• Canadian veterans and Barj Dhahan

    Veterans Are Not Just For Remembering

    We must do more than simply “remember” our veterans, we must ensure that we are honouring and supporting them.

    Last week a group of veterans rallied on Parliament Hill to call attention to what they call a broken Veterans Affairs system in the country. Despite recent recommendations from a House of Commons committee to ensure better services for ex-military members, the protesters are skeptical that these recommendations will come to fruition. In the meantime, these veterans are not receiving the compensation and care that they need.

    Canada does well when it comes to “remembering” war veterans, like the recent D-Day commemoration ceremonies across the country, but are we doing enough to honour and support those who have fought to defend our country and to build peace around the world?

    The Canadian military has a stellar history of participating in conflict resolution and peace-building initiatives all over the world, a fact that makes me proud to be a Canadian.

    Canada Military Families Fund, Barj Dhahan, Canada India Foundation

    Barj Dhahan and Canada India Foundation present a cheque to the Military Families Fund in 2010.

    In 2010 I suggested as co-chair of the Canada India Foundation that we honour the Canadian Military Families Fund with a donation of $25,000 at our annual gala.

    But it wasn’t just in 2010 that I became interested in supporting our military or in international affairs. I arrived in Canada in June 1967, right as the 6-day Arab-Israeli war began. That was one of the first major world conflicts that sparked my interest in international peace-building and conflict resolution. In 1970, I wrote a letter to the United Nations Secretary General about the ongoing struggle in the Middle East, hoping to contribute in some small way. From then on, I have been keenly aware of global issues and continue to seek initiatives to help bring about change for peace in the world.

    Barj Dhahan letter from United Nations

    Letter from United Nations in 1970.

    Since my arrival in this country, I have appreciated Canada’s role in world affairs since the First World War, and have felt proud of the respect that our peace-building efforts have garnered internationally. But the troubles of the world are just as real today as they were then, and I know that we as Canadians and as world citizens have an important responsibility moving forward. A few weeks ago at the BC Leadership Prayer Breakfast in Vancouver, which I have participated in for many years, Lieutenant-General Roméo Dallaire spoke of the importance of “waging peace” in the world. He stressed the need to educate young children about other cultures and world conflicts so that they might become future peace builders. He also spoke of the importance of taking care of veterans – for how can we expect the young women and men of our country to put themselves on the front lines if we do not support them upon their return?

    I agree with General Dallaire; we need to support our veterans.
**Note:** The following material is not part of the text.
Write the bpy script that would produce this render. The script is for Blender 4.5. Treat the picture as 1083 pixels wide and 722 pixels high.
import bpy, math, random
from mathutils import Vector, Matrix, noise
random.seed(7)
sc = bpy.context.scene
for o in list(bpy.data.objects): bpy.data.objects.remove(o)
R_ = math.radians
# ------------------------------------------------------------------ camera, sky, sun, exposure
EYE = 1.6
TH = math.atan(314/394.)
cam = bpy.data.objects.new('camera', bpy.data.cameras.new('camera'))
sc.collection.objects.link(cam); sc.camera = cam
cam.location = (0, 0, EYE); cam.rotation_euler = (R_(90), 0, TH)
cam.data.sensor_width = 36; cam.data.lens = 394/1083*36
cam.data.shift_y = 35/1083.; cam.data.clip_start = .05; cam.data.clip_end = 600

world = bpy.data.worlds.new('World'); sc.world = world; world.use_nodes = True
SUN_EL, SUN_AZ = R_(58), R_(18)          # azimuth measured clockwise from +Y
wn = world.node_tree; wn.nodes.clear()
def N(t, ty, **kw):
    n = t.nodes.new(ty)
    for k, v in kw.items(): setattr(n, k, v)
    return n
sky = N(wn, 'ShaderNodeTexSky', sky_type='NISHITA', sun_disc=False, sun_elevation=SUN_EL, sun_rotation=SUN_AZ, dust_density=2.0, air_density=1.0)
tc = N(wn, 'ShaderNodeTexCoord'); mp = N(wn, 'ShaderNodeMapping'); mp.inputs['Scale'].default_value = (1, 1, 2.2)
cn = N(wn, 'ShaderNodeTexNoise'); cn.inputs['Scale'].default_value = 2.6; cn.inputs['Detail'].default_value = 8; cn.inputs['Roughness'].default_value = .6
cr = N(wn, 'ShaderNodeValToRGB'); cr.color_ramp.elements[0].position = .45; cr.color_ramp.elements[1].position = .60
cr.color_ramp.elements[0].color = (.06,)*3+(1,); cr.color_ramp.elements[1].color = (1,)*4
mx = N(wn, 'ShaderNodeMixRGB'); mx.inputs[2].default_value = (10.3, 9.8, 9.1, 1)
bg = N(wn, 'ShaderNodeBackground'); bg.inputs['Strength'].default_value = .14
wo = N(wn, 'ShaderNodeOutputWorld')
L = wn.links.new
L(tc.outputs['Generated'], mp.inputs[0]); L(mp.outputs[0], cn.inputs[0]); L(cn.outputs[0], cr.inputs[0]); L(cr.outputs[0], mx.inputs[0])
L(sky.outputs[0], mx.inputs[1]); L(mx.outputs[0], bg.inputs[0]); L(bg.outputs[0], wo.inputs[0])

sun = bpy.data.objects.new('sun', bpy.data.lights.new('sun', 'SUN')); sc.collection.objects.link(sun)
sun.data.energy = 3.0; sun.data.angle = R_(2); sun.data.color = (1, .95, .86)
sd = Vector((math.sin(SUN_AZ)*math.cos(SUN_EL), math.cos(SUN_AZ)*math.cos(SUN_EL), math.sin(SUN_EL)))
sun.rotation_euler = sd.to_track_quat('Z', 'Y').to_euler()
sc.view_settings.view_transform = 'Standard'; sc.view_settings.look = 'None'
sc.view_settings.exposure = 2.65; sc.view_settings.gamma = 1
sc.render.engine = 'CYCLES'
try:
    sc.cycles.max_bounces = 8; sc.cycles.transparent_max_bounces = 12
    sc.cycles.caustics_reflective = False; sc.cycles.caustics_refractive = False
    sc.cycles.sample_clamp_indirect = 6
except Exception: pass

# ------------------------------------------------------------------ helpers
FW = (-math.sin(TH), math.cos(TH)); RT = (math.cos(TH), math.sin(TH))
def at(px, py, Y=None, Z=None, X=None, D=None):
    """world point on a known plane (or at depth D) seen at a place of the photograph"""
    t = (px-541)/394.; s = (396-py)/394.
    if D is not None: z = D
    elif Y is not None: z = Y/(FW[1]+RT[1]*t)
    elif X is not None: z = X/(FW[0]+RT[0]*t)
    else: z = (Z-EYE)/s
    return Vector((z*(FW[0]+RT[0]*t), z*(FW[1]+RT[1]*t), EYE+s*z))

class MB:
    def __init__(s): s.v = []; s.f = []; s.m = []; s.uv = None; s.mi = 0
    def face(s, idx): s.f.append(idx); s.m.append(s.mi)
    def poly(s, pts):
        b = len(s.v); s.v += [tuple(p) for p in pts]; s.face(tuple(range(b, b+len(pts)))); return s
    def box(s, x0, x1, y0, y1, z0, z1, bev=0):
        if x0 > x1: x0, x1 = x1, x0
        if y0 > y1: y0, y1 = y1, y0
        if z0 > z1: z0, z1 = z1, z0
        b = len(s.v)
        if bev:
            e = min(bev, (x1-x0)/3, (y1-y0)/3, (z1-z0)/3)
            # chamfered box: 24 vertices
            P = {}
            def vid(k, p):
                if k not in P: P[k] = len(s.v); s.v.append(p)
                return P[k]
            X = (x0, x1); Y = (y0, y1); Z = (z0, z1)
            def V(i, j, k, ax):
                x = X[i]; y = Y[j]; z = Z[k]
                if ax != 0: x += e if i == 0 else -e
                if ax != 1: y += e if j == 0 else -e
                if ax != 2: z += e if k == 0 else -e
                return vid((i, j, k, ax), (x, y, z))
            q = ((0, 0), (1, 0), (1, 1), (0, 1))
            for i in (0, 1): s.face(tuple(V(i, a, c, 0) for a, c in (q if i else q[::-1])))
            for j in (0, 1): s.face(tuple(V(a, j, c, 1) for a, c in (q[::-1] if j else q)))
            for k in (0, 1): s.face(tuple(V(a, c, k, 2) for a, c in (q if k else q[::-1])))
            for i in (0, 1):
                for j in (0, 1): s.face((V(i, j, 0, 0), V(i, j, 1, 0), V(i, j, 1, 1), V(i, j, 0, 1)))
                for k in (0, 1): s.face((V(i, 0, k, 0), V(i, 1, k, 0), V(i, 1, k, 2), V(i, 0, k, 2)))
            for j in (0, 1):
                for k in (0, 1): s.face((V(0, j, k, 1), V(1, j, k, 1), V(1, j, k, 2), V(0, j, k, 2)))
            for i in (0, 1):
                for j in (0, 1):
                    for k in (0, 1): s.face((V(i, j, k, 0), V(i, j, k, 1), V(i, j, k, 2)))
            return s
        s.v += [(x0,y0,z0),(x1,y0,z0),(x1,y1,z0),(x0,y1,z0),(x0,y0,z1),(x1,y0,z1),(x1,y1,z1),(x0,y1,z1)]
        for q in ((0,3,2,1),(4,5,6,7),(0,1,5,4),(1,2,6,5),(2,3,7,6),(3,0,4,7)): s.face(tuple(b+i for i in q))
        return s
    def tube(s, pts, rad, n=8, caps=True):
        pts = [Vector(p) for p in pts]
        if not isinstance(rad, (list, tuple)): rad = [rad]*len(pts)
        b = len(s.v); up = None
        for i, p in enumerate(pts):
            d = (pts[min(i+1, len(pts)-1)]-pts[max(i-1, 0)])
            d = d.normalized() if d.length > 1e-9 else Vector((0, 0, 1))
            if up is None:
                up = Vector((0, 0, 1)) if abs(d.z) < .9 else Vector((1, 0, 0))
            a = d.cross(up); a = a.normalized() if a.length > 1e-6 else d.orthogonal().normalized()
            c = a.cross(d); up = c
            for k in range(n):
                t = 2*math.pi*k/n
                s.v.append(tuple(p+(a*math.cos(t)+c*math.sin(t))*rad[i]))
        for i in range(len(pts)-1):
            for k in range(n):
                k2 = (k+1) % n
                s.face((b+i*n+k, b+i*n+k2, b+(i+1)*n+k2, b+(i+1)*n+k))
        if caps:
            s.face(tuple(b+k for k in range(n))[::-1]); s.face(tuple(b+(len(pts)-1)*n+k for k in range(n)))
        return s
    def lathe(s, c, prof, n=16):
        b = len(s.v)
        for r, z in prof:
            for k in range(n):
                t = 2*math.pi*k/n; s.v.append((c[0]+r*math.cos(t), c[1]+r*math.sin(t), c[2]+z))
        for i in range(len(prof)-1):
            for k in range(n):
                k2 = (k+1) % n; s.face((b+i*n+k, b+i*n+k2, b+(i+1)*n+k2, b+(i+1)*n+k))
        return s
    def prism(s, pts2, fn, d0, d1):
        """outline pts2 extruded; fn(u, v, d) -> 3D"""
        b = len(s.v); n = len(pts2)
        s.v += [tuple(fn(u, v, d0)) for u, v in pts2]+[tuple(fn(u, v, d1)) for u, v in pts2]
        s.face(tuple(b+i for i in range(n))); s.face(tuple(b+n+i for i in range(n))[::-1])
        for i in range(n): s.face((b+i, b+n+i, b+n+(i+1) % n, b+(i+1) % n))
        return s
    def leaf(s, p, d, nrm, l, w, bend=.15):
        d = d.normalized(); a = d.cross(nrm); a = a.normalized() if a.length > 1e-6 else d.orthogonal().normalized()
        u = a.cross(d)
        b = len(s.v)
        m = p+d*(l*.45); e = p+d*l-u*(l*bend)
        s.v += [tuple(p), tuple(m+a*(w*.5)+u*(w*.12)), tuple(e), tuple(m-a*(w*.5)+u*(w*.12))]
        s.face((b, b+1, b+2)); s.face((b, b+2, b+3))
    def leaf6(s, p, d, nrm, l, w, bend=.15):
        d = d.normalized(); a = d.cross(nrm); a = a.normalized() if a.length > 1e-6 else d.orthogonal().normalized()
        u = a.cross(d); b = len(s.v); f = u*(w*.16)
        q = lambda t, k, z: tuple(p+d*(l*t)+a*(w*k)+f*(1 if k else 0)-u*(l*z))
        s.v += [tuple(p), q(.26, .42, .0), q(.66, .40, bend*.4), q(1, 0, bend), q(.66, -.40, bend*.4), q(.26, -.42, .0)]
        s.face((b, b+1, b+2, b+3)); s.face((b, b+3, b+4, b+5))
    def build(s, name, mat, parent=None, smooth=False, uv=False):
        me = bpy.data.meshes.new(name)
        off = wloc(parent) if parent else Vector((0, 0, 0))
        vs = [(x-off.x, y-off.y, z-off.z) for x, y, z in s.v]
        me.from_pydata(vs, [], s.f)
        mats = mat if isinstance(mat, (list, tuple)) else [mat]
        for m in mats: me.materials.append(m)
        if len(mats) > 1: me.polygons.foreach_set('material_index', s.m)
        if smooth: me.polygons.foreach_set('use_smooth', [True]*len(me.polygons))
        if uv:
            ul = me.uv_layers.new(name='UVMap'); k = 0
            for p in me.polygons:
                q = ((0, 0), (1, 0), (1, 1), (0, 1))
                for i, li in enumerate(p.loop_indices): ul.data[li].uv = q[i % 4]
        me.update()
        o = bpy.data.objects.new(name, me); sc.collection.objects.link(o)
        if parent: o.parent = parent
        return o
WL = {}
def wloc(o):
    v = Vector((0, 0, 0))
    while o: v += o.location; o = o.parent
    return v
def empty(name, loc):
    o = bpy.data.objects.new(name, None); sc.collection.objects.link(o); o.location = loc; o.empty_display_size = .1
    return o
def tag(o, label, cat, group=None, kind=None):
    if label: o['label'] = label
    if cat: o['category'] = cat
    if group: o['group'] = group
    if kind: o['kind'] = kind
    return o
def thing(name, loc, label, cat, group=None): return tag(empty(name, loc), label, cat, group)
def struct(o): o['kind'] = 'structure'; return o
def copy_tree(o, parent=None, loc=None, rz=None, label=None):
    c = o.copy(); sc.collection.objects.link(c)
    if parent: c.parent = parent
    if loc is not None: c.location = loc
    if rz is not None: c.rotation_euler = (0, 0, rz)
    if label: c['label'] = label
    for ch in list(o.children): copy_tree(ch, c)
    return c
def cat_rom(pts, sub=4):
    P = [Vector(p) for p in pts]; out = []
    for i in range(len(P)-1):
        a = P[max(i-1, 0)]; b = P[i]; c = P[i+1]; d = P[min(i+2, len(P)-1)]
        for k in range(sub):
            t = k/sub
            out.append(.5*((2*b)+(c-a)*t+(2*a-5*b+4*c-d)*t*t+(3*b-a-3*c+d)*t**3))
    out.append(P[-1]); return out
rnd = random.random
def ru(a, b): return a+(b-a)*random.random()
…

This means ensuring that there is appropriate funding for veterans programs and services, and that these services are easily accessed with no time restrictions. Returning soldiers should not have to depend on private programs. This is a job for the Canadian government with the support of all Canadians.

    We must do more to ensure that we are honouring and supporting our veterans, that we are appreciating what each of them has done for each of us and for all humanity. We must do more than simply “remembering.”